Wednesday, June 30, 2010

You know what I'm talking about

Hey, how's it going? So I checked in here tonight and I saw that I haven't posted in over three months. How has the world survived?

So Haloscan, the commenting system I was using, went titsup several months back. They got picked up by some other service that wants money. So, fuck them, and fuck me, because I haven't yet bothered to really figure out how to just get my custom template to properly display Blogger comments. Anyway that's what's up on that front. Nobody cares.

Hey, some quick trivia: "Cradle of Love" by Billy Idol is the most awesomest song ever that is rendered completely lame whenever not found in video form. Yes, on its own the song is great -- but then you think, damn, why am I not watching the video.

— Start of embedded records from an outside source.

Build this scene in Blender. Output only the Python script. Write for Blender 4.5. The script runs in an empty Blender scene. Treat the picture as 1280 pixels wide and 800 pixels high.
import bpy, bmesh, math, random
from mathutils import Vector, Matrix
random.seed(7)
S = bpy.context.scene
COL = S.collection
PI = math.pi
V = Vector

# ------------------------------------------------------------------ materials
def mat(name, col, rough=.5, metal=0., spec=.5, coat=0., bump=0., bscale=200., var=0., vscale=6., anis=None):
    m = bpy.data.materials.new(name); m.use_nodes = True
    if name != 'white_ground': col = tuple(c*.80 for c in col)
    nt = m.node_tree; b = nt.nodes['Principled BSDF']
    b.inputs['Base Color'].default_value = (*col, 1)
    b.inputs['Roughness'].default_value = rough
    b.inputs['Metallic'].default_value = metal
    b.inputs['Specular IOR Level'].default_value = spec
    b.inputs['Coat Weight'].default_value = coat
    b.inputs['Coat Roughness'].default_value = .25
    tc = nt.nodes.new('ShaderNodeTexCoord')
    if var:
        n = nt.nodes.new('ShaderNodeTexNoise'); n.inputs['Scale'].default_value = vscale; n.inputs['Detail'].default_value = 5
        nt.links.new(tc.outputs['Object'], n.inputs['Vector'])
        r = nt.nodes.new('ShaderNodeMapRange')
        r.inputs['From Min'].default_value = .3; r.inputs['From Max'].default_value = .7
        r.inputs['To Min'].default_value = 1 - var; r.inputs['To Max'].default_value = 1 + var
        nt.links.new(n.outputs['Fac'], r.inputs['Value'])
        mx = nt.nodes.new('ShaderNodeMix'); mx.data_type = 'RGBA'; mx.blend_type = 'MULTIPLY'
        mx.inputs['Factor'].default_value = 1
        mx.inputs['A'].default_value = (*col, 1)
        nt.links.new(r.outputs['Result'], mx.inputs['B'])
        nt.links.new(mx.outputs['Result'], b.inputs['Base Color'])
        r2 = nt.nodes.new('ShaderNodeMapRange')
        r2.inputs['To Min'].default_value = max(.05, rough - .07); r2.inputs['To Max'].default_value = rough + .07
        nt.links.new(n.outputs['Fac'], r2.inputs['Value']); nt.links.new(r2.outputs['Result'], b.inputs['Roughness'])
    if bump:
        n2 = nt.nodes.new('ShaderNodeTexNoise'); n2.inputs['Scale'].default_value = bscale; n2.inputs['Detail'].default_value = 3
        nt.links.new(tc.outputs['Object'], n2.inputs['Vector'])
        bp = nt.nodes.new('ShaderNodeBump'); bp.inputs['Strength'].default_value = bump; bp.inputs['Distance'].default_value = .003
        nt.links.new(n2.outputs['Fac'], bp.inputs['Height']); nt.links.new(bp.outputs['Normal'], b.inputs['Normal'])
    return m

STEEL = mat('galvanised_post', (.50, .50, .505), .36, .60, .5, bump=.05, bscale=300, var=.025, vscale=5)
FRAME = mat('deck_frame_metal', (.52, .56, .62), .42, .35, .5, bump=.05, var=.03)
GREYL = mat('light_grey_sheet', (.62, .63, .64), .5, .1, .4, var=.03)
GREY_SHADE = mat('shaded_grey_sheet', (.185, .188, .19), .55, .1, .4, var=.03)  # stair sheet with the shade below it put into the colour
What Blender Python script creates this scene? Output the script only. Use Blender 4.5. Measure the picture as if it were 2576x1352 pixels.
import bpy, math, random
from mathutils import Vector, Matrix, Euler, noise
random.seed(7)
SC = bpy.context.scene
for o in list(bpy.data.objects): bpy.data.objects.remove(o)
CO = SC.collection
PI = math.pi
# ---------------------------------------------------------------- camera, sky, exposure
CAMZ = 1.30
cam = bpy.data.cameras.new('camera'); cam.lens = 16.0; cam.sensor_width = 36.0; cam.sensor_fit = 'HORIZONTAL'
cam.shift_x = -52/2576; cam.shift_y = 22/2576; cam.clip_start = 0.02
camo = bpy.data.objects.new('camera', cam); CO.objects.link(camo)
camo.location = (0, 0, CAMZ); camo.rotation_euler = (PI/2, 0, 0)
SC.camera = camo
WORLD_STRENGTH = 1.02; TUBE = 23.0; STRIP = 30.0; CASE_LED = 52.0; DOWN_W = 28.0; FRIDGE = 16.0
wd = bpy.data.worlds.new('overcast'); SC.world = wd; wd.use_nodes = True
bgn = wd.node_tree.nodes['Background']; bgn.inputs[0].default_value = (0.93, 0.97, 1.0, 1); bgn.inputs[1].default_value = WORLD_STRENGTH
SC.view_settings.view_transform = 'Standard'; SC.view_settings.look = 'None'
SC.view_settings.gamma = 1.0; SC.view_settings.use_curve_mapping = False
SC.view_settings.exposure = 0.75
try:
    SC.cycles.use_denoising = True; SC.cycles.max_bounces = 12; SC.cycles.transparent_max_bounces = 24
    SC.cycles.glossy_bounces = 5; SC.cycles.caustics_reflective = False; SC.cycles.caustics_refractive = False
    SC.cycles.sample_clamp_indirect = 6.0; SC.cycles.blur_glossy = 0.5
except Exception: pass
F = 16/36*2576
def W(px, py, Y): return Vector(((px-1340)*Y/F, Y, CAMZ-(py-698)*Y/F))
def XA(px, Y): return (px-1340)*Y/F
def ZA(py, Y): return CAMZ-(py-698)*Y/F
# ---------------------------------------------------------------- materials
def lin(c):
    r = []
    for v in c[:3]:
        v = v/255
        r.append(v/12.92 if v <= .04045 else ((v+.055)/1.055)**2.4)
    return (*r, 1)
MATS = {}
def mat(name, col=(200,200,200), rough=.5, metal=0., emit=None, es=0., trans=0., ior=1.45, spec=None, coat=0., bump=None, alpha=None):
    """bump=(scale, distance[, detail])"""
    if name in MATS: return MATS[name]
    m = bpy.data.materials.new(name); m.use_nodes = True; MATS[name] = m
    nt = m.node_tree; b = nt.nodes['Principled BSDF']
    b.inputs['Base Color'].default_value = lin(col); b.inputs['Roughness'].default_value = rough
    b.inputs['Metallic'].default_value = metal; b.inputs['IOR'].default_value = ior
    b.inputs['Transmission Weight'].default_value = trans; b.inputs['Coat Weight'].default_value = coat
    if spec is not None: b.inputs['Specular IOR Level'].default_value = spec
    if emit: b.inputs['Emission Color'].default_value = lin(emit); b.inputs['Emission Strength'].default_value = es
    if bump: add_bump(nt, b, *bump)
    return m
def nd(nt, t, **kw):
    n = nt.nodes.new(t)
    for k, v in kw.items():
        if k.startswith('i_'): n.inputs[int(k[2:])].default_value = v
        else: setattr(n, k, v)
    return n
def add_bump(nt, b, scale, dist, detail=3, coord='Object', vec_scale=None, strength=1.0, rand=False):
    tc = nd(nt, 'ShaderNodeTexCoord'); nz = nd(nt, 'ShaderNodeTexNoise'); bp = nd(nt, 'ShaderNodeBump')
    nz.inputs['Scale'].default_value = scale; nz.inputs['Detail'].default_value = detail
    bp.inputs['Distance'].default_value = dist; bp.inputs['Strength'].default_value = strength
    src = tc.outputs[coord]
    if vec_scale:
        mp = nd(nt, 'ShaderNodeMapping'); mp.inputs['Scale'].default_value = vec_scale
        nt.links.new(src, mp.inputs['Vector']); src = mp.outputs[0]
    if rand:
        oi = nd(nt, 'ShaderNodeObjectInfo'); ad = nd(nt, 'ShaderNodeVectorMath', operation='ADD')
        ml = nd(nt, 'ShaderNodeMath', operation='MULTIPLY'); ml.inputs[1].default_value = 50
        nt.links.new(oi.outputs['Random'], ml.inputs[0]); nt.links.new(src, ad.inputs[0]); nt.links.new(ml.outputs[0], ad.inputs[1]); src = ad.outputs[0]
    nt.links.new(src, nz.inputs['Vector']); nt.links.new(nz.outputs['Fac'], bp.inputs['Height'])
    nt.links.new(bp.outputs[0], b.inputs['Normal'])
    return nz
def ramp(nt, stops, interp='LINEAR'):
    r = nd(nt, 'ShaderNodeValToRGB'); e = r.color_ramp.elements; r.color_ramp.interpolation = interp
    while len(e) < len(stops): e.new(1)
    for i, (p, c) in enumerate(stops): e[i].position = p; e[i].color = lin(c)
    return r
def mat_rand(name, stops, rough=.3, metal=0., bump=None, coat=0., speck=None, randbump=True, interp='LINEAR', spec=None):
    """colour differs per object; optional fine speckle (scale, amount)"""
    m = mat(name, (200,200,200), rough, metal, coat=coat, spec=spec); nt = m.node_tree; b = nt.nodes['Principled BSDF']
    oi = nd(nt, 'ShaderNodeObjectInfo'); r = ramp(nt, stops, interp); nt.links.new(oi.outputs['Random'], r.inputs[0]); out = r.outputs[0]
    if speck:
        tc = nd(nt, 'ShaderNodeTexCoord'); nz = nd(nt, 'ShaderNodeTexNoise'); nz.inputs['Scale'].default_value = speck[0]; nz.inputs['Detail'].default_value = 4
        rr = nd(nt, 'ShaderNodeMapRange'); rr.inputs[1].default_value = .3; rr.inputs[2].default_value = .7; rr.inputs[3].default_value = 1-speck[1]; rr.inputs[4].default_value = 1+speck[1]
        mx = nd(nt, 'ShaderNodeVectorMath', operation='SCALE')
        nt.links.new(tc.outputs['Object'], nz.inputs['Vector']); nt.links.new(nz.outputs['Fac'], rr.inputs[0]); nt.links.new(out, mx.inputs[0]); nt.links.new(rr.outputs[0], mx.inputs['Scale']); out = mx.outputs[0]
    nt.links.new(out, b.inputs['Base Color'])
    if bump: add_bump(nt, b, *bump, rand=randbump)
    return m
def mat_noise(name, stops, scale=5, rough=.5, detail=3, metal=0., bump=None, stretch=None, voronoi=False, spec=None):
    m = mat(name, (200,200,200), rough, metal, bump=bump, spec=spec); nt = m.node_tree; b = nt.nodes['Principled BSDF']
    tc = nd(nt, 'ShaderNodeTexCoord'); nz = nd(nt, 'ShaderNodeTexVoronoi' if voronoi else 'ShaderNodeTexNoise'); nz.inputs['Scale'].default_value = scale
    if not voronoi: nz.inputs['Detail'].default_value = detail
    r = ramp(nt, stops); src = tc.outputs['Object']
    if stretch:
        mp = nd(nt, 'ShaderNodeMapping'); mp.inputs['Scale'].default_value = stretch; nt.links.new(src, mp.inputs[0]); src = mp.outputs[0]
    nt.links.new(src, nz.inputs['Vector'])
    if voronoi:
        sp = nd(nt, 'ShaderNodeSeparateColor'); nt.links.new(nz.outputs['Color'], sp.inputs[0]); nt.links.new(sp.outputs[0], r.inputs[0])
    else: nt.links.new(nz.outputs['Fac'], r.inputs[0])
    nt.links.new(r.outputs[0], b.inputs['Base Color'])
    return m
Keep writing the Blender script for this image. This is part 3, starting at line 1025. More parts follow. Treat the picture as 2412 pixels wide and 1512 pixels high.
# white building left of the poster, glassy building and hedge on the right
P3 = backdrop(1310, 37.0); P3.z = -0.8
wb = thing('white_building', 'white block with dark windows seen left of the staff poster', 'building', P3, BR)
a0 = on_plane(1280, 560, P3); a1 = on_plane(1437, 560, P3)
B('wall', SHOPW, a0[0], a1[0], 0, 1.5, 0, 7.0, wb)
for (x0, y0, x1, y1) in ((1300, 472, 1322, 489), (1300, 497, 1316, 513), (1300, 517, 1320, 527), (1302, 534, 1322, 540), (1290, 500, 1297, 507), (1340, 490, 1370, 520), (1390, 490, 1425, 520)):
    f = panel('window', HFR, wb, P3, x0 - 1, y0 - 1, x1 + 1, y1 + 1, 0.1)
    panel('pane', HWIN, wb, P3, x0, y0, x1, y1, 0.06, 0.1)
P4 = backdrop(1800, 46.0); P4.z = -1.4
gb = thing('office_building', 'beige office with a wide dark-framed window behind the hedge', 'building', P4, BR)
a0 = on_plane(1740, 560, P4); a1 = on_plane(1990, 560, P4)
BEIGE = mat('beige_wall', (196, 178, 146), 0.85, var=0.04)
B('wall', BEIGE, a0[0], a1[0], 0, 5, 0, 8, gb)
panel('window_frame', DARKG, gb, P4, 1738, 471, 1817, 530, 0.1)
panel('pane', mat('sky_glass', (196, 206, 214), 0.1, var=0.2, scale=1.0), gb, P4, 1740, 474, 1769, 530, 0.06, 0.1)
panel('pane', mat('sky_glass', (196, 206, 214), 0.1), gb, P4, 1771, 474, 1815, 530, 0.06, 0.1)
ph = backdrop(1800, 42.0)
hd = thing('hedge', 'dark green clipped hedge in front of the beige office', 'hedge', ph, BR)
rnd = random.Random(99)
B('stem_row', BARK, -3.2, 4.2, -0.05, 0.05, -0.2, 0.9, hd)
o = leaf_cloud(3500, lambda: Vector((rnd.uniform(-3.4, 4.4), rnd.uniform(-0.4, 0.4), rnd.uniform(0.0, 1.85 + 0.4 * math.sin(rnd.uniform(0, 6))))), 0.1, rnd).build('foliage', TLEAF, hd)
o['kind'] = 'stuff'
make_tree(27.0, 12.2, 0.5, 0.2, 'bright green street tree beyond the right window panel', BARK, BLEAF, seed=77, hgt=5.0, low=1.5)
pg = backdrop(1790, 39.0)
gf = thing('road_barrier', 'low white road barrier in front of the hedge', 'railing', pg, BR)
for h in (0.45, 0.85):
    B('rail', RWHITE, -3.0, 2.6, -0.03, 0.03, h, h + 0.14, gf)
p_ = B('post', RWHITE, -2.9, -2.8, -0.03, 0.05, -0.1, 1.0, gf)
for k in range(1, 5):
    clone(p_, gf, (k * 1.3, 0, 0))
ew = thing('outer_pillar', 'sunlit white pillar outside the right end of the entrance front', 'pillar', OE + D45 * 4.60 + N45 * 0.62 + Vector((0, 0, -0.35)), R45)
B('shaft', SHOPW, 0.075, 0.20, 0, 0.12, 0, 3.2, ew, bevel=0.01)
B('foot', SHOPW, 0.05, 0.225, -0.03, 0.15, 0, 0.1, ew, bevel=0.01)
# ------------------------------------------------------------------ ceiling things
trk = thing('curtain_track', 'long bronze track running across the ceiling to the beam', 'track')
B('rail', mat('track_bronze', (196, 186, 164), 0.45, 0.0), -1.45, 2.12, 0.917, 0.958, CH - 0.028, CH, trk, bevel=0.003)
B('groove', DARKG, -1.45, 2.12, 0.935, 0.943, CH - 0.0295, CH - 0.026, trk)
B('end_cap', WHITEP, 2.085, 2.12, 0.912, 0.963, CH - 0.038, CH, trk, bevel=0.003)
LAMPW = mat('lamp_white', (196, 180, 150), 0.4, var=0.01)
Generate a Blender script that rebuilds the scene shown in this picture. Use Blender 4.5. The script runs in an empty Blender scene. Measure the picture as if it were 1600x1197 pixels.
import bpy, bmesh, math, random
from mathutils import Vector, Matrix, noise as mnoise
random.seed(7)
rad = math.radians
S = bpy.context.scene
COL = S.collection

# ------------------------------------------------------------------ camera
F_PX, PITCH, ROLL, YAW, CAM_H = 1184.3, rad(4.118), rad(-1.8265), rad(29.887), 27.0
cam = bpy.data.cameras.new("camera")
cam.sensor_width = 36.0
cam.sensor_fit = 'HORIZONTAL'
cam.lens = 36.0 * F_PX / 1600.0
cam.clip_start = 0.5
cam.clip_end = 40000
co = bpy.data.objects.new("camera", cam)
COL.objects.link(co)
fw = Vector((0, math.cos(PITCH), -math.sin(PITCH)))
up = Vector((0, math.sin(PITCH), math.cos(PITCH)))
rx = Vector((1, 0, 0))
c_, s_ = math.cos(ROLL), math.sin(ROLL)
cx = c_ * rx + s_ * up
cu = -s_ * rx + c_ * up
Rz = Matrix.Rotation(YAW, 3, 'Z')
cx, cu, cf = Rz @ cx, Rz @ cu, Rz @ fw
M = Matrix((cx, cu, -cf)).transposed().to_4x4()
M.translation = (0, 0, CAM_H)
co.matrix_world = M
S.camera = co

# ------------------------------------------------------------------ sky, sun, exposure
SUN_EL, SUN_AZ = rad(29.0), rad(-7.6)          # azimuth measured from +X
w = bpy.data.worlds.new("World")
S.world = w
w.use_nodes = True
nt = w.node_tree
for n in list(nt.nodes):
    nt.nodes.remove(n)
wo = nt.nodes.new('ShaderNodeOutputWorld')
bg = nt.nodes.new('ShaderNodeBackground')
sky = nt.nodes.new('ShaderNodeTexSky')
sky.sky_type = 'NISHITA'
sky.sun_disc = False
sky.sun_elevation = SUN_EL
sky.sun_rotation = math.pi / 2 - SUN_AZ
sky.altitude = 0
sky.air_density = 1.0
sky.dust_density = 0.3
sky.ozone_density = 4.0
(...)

OK so anyway tonight I was going through a bunch of whiny-ass posts where I was all maudlin about this girl who for some reason I still have a thing for even though she's been a fucking bitch to me. I've got a buncha posts related to that saga-slash-non-saga that I either A) never released into the wild or B) released and then pulled (out) because they were weak. Totally unrelated to that I was reminded of this: Mormons Exposed.

Ok so I originally linked it here. When I originally found that link it was just the calendar of hot Mormon meat. But now... "Hot Mormon Muffins... A Taste of Motherhood."

Wow, seriously? That is an impressive level of cheap innuendo. This is coming (cumming?) from a Grandmaster (bater?), nonetheless. And at the same time, just so, so sad.

The best part, though? Once I saw the "muffins" calendar, my first thought was: do they all have those teeth?